New York judge delays presidential immunity ruling in Trump "hush money" case

Judge delays immunity ruling in Trump "hush money" conviction

New York — President-elect Donald Trump's criminal conviction lives on, at least for another week.

A New York judge on Tuesday deferred making an immediate decision on whether presidential immunity should have prevented jurors from seeing certain evidence at Trump's trial this spring — and if the verdict should be tossed.

Justice Juan Merchan said he will rule next week on whether a July Supreme Court ruling granting Trump presidential immunity for official acts precludes a jury from finding him guilty after a criminal trial this spring.

Merchan did not directly address sentencing, which had been scheduled for Nov. 26.

A prosecutor for Manhattan District Attorney Alvin Bragg emailed Merchan Sunday night, saying Trump asked for a pause "based on the impact on this proceeding from the results of the Presidential election." 

"The People agree that these are unprecedented circumstances," wrote the prosecutor, Matthew Colangelo, who added there's a need to balance the interests of "a jury verdict of guilt following trial that has the presumption of regularity; and the Office of the President."

Trump lawyer Emil Bove followed up in his own email to Merchan, writing that a "stay, and dismissal, are necessary to avoid unconstitutional impediments to President Trump's ability to govern."

The long-awaited ruling, on whether evidence shown at trial should have been shielded from jurors, due to presidential immunity, could have profound consequences for the case. 

Trump was the first former president ever to be convicted of crimes. On Nov. 5, he also became the first person with a criminal record ever to be elected president. 

Trump's lawyers vowed the day a unanimous jury found him guilty of felonies in May to fight his conviction. They were given an extraordinary opportunity not long after when the Supreme Court ruled former presidents are immune from prosecution for official acts. The decision said evidence related to Trump's work as president could not be used at trial.

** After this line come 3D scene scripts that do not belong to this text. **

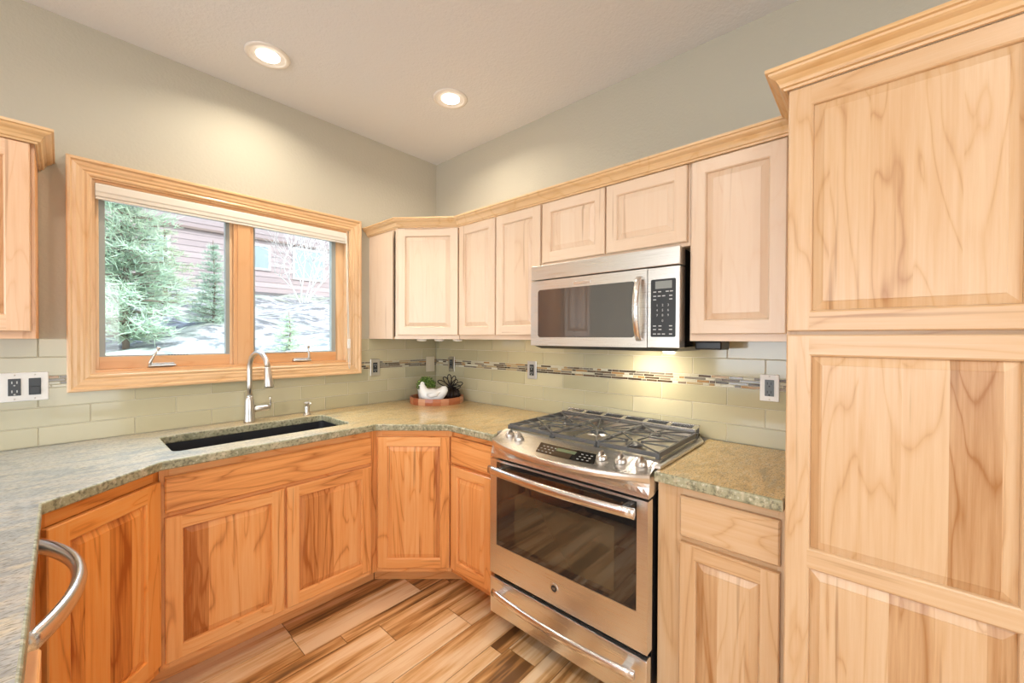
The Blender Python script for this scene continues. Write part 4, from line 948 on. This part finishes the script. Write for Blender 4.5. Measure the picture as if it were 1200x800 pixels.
# ------------------------------------------------------------------ outside
def groundmat():
    m, nt, b = newmat('thawing_hillside'); L = nt.links.new
    tc = N(nt, 'ShaderNodeTexCoord'); a = N(nt, 'ShaderNodeTexNoise'); a.inputs['Scale'].default_value = 3.2; a.inputs['Detail'].default_value = 8; a.inputs['Roughness'].default_value = 0.7; L(tc.outputs['Object'], a.inputs['Vector'])
    c = N(nt, 'ShaderNodeTexNoise'); c.inputs['Scale'].default_value = 0.8; c.inputs['Detail'].default_value = 4; L(tc.outputs['Object'], c.inputs['Vector'])
    col = ramp(nt, a.outputs[0], [(0.42, (0.22,0.24,0.25)), (0.48, (0.42,0.44,0.46)), (0.54, (0.72,0.74,0.77))])
    col = mix(nt, ramp(nt, c.outputs[0], [(0.5, (0,0,0)), (0.62, (0.6,0.6,0.6))]), col, (0.50,0.62,0.42))
    L(col, b.inputs['Base Color']); b.inputs['Roughness'].default_value = 0.9
    return m
def gz(x, y): return 0.72 + 0.168*(y-3.0) + 0.10*math.sin(x*1.3+y*0.7)*0.8 + 0.06*math.sin(x*3.1-y*2.2)
mb = MB(); rows = []
for i in range(60):
    y = 2.9+i*0.32; rows.append([(x, y, gz(x, y)+random.uniform(-0.03,0.03)) for x in (-8+0.35*j for j in range(70))])
mb.grid(rows, smooth=True); tag(mb.build('hillside_ground', groundmat()), kind='structure')
# neighbouring house
HY = 16.5
hs = empty('house', (3.0, HY, 3.0), 0, 'brown wood-sided neighbouring house up the hill outside the window', 'house')
SID = toned('siding_boards', [(0,(0.42,0.36,0.38)),(1,(0.54,0.47,0.49))], 0.8)
mb = MB(); z = 0.0; i = 0
while z < 5.0:
    mb.add([(-9,0,z),(9,0,z),(9,0.02,z+0.19),(-9,0.02,z+0.19),(9,0.03,z),(-9,0.03,z)], [(0,1,2,3),(0,5,4,1)], 0, random.random()); z += 0.19
mb.box(-9, 9, 0.031, 3, -1.5, 5.0, 0, 0.5); mb.build('wall', SID, hs)
mb = MB().box(-9, 9, -0.03, 0.03, -1.2, -0.01); mb.build('foundation', simple('foundation', (0.20,0.20,0.21), 0.9), hs)
mb = MB().box(-1.2, 9, -0.10, 0.0, 1.86, 1.93); mb.build('fascia_board', simple('fascia', (0.28,0.22,0.20), 0.7), hs)
WINF = simple('outside_window_frame', (0.75,0.76,0.76), 0.5); WING = simple('outside_window_glass', (0.35,0.46,0.52), 0.1)
for (x0, x1, z0, z1) in ((-1.26,-0.78,0.74,1.48),(1.58,2.05,0.86,1.64),(2.95,4.0,0.65,1.73)):
    fo = MB().box(x0-0.07, x0, -0.04, 0.02, z0-0.07, z1+0.07).box(x1, x1+0.07, -0.04, 0.02, z0-0.07, z1+0.07).box(x0, x1, -0.04, 0.02, z0-0.07, z0).box(x0, x1, -0.04, 0.02, z1, z1+0.07).build('window_frame', WINF, hs)
    MB().box(x0, x1, -0.02, 0.0, z0, z1).build('window_pane', WING, fo)
mb = MB(); mb.add([(-9.5,-0.7,4.95),(9.5,-0.7,4.95),(9.5,3.4,6.6),(-9.5,3.4,6.6),(-9.5,-0.7,5.05),(9.5,-0.7,5.05),(9.5,3.4,6.7),(-9.5,3.4,6.7)], [(0,1,2,3),(4,7,6,5),(0,4,5,1),(1,5,6,2),(2,6,7,3),(3,7,4,0)]); mb.build('roof', simple('roof_shingle', (0.20,0.18,0.17), 0.9), hs)

NEED = [toned('needles_%d' % i, [(0,(c[0]*0.75,c[1]*0.75,c[2]*0.75)),(1,c)], 0.7) for i, c in enumerate(((0.58,0.74,0.56),(0.62,0.78,0.54),(0.58,0.76,0.62)))]
BARK = simple('bark', (0.30,0.24,0.20), 0.9)
def conifer(x, y, h, r, nlev, label, mi, seed, open_=0.0, group=None):
    rnd = random.Random(seed); z0 = gz(x, y)-0.05
    t = empty('conifer_tree', (x,y,z0), 0, label, 'tree', group)
    MB().tube([(0,0,0),(0.02,0,h*0.5),(0,0,h)], [r*0.055,r*0.035,0.006], 8).build('trunk', BARK, t)
    mb = MB(); bb = MB()
    for l in range(nlev):
        f = l/nlev; zc = h*(0.06+0.92*f); rr = r*(1-f)**0.85*(1 if l % 2 else 0.88)+0.03; nb = max(5, int(11*(1-f)+4))
        for b_ in range(nb):
            if rnd.random() < open_: continue
            a_ = 2*PI*b_/nb + rnd.uniform(-0.3,0.3)+l; L_ = rr*rnd.uniform(0.7,1.1); d = Vector((math.cos(a_), math.sin(a_), rnd.uniform(-0.15,0.25))).normalized()
            e_ = d*L_; bb.tube([(0,0,zc), (e_.x*0.5,e_.y*0.5,zc+e_.z*0.5), (e_.x,e_.y,zc+e_.z)], [0.012*h/2.5,0.007*h/2.5,0.002], 4)
            ns = int(10+26*L_)
            for k in range(ns):
                u = (k+1)/ns; p = Vector((0,0,zc))+e_*u + Vector((rnd.uniform(-1,1),rnd.uniform(-1,1),rnd.uniform(-1,1)))*0.05*(h/2.5)
                for q in range(5):
                    dd = (d*0.9+Vector((rnd.uniform(-1,1),rnd.uniform(-1,1),rnd.uniform(-0.5,1)))).normalized(); sd_ = dd.orthogonal().normalized()*0.0055*(h/2.5)**0.5
                    ll = rnd.uniform(0.05,0.11)*(h/2.5)**0.7; mb.add([p-sd_, p+sd_, p+dd*ll+sd_*0.3, p+dd*ll-sd_*0.3], [(0,1,2,3)], 0, rnd.random())
    mb.build('needles', NEED[mi], t); bb.build('branch', BARK, t); return t
conifer(0.50, 6.5, 3.6, 0.62, 24, 'large pale green conifer filling the left of the window view', 0, 1, 0.3)
conifer(1.545, 7.5, 1.30, 0.32, 14, 'slim young conifer just left of the window mullion', 2, 2, 0.15)
conifer(1.25, 9.6, 1.5, 0.8, 10, 'low spreading conifer behind the large one outside', 1, 3, 0.2)
conifer(2.02, 5.8, 0.55, 0.26, 10, 'small conifer seedling outside the right pane', 1, 4, 0.2)
# bare shrub
shb = empty('bare_shrub', (5.15, 13.5, gz(5.15, 13.5)-0.05), 0, 'bare pale-branched shrub outside the right pane', 'shrub')
TW = simple('pale_twig', (0.88,0.87,0.86), 0.8); rnd = random.Random(11)
def grow(mb, p, d, L_, r, depth):
    pts = [p]; q = Vector(p); dd = Vector(d)
    for i in range(4):
        dd = (dd+Vector((rnd.uniform(-1,1),rnd.uniform(-1,1),rnd.uniform(-0.6,0.8)))*0.22).normalized(); q = q+dd*L_/4; pts.append(q.copy())
    mb.tube(pts, [r*(1-0.12*i) for i in range(5)], 5)
    if depth:
        for i in range(3 if depth > 1 else 4):
            b_ = pts[rnd.choice((2,3,4))]; nd = (dd+Vector((rnd.uniform(-1,1),rnd.uniform(-1,1),rnd.uniform(-0.5,0.9)))*0.9).normalized(); grow(mb, b_, nd, L_*rnd.uniform(0.55,0.8), r*0.6, depth-1)
for i in range(5):
    mb = MB(); a_ = 2*PI*i/5; grow(mb, Vector((0.05*math.cos(a_),0.05*math.sin(a_),0)), Vector((0.45*math.cos(a_),0.3*math.sin(a_),1)).normalized(), 1.25, 0.030, 4); mb.build('stem', TW, shb)
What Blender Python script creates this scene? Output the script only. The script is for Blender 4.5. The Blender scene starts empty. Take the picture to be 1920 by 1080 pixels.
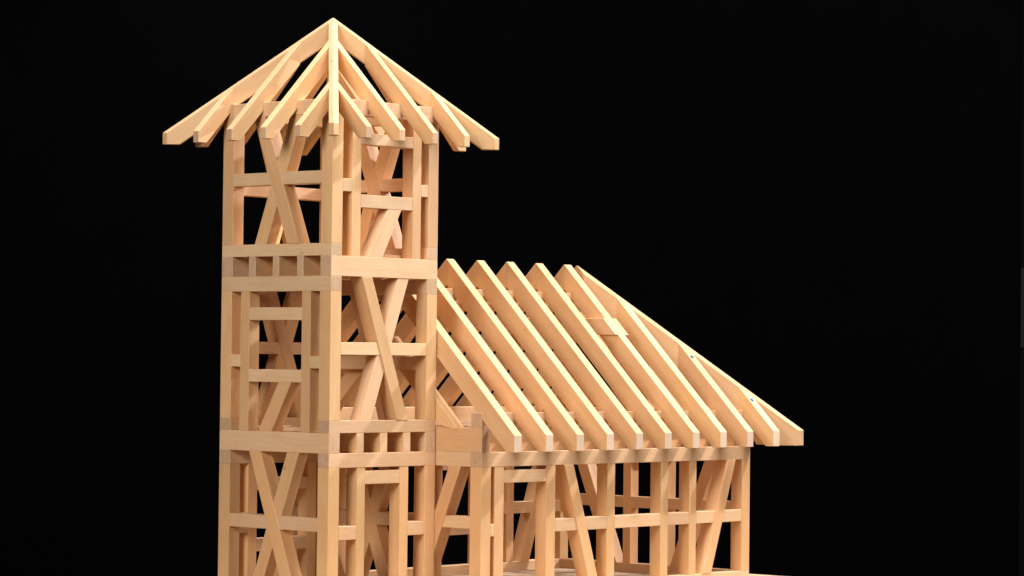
import bpy, bmesh, math, random
from mathutils import Vector, Matrix
random.seed(7)
C = bpy.context.scene
S = 0.30                      # metres per tower width; every coordinate below is in tower widths

# ---------------------------------------------------------------- camera
Q = dict(f=5584.2567, cx=-0.2283, d=18.8853, yaw=0.0728, pitch=0.0242, roll=0.0113)
r2 = 2 ** -.5
R0 = Vector((r2, -r2, 0)); F0 = Vector((r2, r2, 0)); Z = Vector((0, 0, 1))
F1 = math.sin(Q['yaw']) * R0 + math.cos(Q['yaw']) * F0
Rt = math.cos(Q['yaw']) * R0 - math.sin(Q['yaw']) * F0
Fw = math.cos(Q['pitch']) * F1 + math.sin(Q['pitch']) * Z
Up = math.cos(Q['pitch']) * Z - math.sin(Q['pitch']) * F1
Xc = math.cos(Q['roll']) * Rt + math.sin(Q['roll']) * Up
Yc = -math.sin(Q['roll']) * Rt + math.cos(Q['roll']) * Up
pos = (Q['cx'] * R0 - Q['d'] * F0) * S
cam = bpy.data.cameras.new('camera'); co = bpy.data.objects.new('camera', cam); C.collection.objects.link(co)
cam.sensor_width = 36; cam.lens = Q['f'] / 1920 * 36; cam.clip_start = .1; cam.clip_end = 100
M = Matrix((( Xc.x, Yc.x, -Fw.x, pos.x), (Xc.y, Yc.y, -Fw.y, pos.y), (Xc.z, Yc.z, -Fw.z, pos.z), (0, 0, 0, 1)))
co.matrix_world = M; C.camera = co

# ---------------------------------------------------------------- world, light, exposure
w = bpy.data.worlds.new('World'); C.world = w; w.use_nodes = True
w.node_tree.nodes['Background'].inputs[0].default_value = (.8, .85, 1, 1)
w.node_tree.nodes['Background'].inputs[1].default_value = 0.004
C.view_settings.view_transform = 'Standard'; C.view_settings.look = 'None'
C.view_settings.exposure = 0; C.view_settings.gamma = 1; C.view_settings.use_curve_mapping = False
C.render.resolution_x = 1024; C.render.resolution_y = 576

def area(name, direction, dist, size, power, col, target=(1.6, .2, 0)):
    l = bpy.data.lights.new(name, 'AREA'); l.shape = 'DISK'; l.size = size; l.energy = power; l.color = col
    o = bpy.data.objects.new(name, l); C.collection.objects.link(o)
    t = Vector(target) * S; d = Vector(direction).normalized()
    o.location = t + d * dist; o.rotation_euler = d.to_track_quat('Z', 'Y').to_euler()
    return o
area('key_lamp', (2.25, -1.0, 1.3), 4.2, .12, 165, (1, .98, .97))
area('overhead_softbox', (.05, -.42, 1.5), 4.0, 2.2, 365, (.94, .97, 1))
area('side_softbox', (-1.5, -.45, .5), 4.2, 1.4, 118, (1, .97, .93))
area('front_softbox', (.1, -1.5, .35), 3.6, 2.0, 50, (1, .97, .93))
area('rear_softbox', (.6, 1.5, 1.15), 3.1, .8, 85, (1, .98, .97))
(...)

Trump's legal team, which is led by Todd Blanche, seized on the landmark ruling, demanding Trump's conviction be set aside, and his sentencing canceled. They argued jurors should never have heard testimony related to Trump's communications with former White House communications director Hope Hicks, or his former executive assistant and director of White House Operations Madeleine Westerhout.

Prosecutors argued in response that the Supreme Court ruling didn't apply to evidence shown at trial. They also said the material protested by Trump's lawyers were "a sliver of the mountains" of evidence the jury considered.

The jury ultimately concluded that Trump committed 34 felonies in signing off on a scheme to cover-up reimbursements to Michael Cohen, his former attorney and fixer. Cohen had paid $130,000 to adult film star Stormy Daniels, days before the 2016 presidential election, to buy her silence about an alleged sexual encounter with Trump years early. The agreement has often been referred to as a "hush money" deal.

Trump insists he is not guilty of falsifying business records — the charge he was convicted on — and has vehemently denied Daniels' story.

The Supreme Court's decision in July was the latest curveball in a case that dates back to 2018, when the Manhattan District Attorney's office first began investigating the "hush money" deal.

Trump, amid his first term as president, fought the investigation as it expanded into a wide-ranging probe of his finances. The case's first landmark Supreme Court ruling came in 2020, when the nation's highest court ruled the Constitution does not preclude a state criminal subpoena of a sitting president. The ruling allowed the Manhattan District Attorney, then Cyrus Vance Jr., access to Trump's tax returns.

The borough's next district attorney, Alvin Bragg, took up the case but narrowed its focus, bringing it back to the "hush money" deal. On March 31, 2023, a grand jury made Trump the first ever former, and future, president indicted for crimes.

Trump's seven-week trial began just more than a year later, on April 15. The jury returned his conviction after a day and a half of deliberations.

Trump, sullen but defiant, walked out of the courtroom and in front of cameras just steps away immediately returned to his campaign for the presidency.